Speakers at the protest included Faith Gemmill of Arctic Village in Alaska — she works with the group Resisting Environmental Destruction on Indigenous Lands — and Clayton Thomas-Muller of the Canadian-based Indigenous Tar Sands Campaign.
FAITH GEMMILL: We’re here today to send a message to the US government that no longer can their energy policy and their unsustainable development practices threaten the future of indigenous peoples. This is what’s happening in America. All these indigenous communities are under threat by fossil fuel extraction and the fossil fuel issues that affect us, the energy issues.
Alaska is ground zero for US energy policy. Many of our indigenous homelands, our ancestral territories, are under threat, and it threatens the very existence of our communities. We live a subsistence way of life that’s very, very much connected to our homelands. And for us to live that way of life, our homelands have to be intact.
CLAYTON THOMAS-MULLER: You know, today President Obama accepts his Nobel Peace Prize, when we all know that it’s just representing such immense hypocrisy, with calling out 30,000 US troops to continue to go into Afghanistan and oppress peoples in the Middle East.
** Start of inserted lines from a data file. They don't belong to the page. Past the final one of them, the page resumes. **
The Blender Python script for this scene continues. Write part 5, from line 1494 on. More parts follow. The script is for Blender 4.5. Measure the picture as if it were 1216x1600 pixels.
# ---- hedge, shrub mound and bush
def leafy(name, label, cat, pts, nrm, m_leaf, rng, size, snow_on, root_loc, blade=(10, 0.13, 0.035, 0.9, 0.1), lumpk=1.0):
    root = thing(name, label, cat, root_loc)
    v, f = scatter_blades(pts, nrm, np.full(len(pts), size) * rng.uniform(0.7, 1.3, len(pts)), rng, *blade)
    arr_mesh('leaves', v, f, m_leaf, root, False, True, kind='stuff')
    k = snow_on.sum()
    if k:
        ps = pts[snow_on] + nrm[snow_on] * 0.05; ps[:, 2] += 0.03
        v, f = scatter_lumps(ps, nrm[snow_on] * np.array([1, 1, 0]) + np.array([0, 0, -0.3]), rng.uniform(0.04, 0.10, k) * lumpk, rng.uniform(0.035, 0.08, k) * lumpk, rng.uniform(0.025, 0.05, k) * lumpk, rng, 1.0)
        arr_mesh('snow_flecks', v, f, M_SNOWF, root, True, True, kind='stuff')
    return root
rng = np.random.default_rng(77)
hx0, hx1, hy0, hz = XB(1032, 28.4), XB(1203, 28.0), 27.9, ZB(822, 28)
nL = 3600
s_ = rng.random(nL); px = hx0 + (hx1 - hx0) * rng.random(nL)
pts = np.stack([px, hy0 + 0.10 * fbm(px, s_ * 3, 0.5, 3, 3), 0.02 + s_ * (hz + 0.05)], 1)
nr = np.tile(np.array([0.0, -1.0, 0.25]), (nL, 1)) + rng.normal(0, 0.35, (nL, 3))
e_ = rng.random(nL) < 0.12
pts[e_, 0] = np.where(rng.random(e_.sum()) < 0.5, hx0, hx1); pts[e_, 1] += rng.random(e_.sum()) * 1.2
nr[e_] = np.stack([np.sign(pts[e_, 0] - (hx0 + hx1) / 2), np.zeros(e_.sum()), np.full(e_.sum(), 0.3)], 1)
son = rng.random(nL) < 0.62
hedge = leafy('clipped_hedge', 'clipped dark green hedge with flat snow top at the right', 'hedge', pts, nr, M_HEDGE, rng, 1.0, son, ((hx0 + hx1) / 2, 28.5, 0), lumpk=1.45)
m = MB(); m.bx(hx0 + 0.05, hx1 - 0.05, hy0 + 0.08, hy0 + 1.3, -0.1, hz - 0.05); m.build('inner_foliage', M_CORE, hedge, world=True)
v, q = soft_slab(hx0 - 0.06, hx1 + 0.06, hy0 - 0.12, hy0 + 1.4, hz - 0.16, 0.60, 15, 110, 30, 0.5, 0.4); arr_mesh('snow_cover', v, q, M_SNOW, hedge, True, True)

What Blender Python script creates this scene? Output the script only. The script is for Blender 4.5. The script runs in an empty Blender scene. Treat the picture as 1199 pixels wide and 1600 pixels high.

The administration continues to oppress indigenous peoples and racialize communities in the United States and in Canada through their energy and climate policies. So we’re here in Copenhagen at the United Nations international climate negotiations to call out the US government and their little bully brother, the Darth Vader of Copenhagen, the Canadian government, in their ridiculous and oppressive energy policies and to say we want a just and clean future, a new economic paradigm that doesn’t sacrifice our communities at the altar of irresponsible policies for the economic benefit of the select few who pull the political strings.
AMY GOODMAN: The indigenous activists then delivered their letter to the US embassy in Copenhagen.
INDIGENOUS ACTIVIST: ...the United States respect the rights of indigenous peoples and that they endorse the Declaration on the Rights of Indigenous Peoples.
TERENCE McCULLEY: As you know, the United States has a very large delegation here at COP15. The United States is committed to active participation in this dialogue. I have a Cherokee background myself, and it’s an honor for me to accept your statement, which I will ensure gets to the ambassador.
AMY GOODMAN: Indigenous leaders delivering a letter to the US embassy in Copenhagen. They delivered it to Terence McCulley, the chargé d’affaires of the embassy.